Bir benzetme de yapan Akıncı, Türkiye’nin de kardeş olarak nitelendirdiği Azerbeycan’dan seçim için 5 milyon kişinin bir defade TC vatandaşı yapılması gibi bir durumu razı olmayacağını ifade etti.

TÜRKİYE İLE İLİŞKİLER

Zaman zaman Türkiye düşmanı olarak da suçlanmasını eleştirerek, Türkiye ile kurmak istediği ilişkiye de değinen Akıncı, “Ne çatışmacı, ama ne de teslimiyetçi, uzlaşmacı olacağız. Anastasiadis’le uzlaşma arayacak olan ben Türkiye ile çatışma arayacakmışım. Böyle bir şey olamaz” dedi.

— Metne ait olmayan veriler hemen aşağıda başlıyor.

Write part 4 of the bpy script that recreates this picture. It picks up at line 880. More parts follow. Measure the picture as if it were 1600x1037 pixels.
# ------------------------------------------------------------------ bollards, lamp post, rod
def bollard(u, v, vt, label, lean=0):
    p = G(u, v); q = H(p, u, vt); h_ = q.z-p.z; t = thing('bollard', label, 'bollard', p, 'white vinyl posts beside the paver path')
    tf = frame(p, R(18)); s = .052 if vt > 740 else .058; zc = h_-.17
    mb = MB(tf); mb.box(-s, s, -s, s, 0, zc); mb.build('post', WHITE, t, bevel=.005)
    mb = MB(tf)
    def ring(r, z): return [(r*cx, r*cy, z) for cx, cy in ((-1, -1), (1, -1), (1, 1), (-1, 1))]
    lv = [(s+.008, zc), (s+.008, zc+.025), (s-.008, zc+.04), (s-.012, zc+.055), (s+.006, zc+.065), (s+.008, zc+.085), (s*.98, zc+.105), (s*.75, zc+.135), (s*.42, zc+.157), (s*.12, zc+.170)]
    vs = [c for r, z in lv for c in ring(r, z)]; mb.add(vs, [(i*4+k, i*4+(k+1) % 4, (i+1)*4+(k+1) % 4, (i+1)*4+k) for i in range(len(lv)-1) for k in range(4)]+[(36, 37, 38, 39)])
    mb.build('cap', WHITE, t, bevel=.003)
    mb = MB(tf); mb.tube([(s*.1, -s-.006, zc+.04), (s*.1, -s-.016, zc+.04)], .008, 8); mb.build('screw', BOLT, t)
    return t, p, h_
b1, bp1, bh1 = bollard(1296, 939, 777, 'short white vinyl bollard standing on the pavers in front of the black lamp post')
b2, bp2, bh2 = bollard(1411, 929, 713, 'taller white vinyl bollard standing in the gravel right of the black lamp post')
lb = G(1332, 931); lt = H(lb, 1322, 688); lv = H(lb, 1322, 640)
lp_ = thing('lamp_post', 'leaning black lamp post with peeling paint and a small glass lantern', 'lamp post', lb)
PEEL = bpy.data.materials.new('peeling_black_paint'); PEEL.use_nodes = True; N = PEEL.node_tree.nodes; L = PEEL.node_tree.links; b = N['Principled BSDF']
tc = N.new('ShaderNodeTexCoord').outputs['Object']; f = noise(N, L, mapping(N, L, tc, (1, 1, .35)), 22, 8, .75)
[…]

Kıbrıslı Türklerin kültürel ve tarihsel bağı, Kıbrıslı Türkler için ayrı bir yeri olan Türkiye’nin Kıbrıslı Türkler için önemini bildiğini ifade eden Akıncı, Kıbrıslı Türklerin kendi kurumlarını partizanca değil iyi yönetmesi için kendi kurumlarının sahibi olması gerektiğini kaydetti. Akıncı, “Kendi evimizin efendisi biz olmalıyız” dedi.

TARAFSIZ BAĞIMSIZ BİR CUMHURBAŞKANI

Akıncı, Cumhurbaşkanlığı görevinde tarafsız ve bağımsız olacağı yöndeki sözünün sonuna kadar arkasında olacağını da belirtti.

Tüm partilere eşit mesafede duracağını, tüm renkleri kucaklayan bir cumhurbaşkanı olacağını ifade eden Akıncı, ülkede hukuk düzeninin geçerli olabilmesi için elinden geleni yapacağını vurguladı.

Kampanyasında da kullanılan zeytin dalının barışın, üretimin, bu topraklarda kök salmanın simgesi olduğunu kaydeden Akıncı, bu simgelerin de takipçisi olacağının sözünü verdi.

Akıncı, adanın geleceğinin, dil, din, renk, köken, siyasal düşünce ne olursa olsun birlikte şekillendirileceğini kaydetti.

Akıncı konuşmasının sonunda da ailesine desteklerinden dolayı teşekkür etti.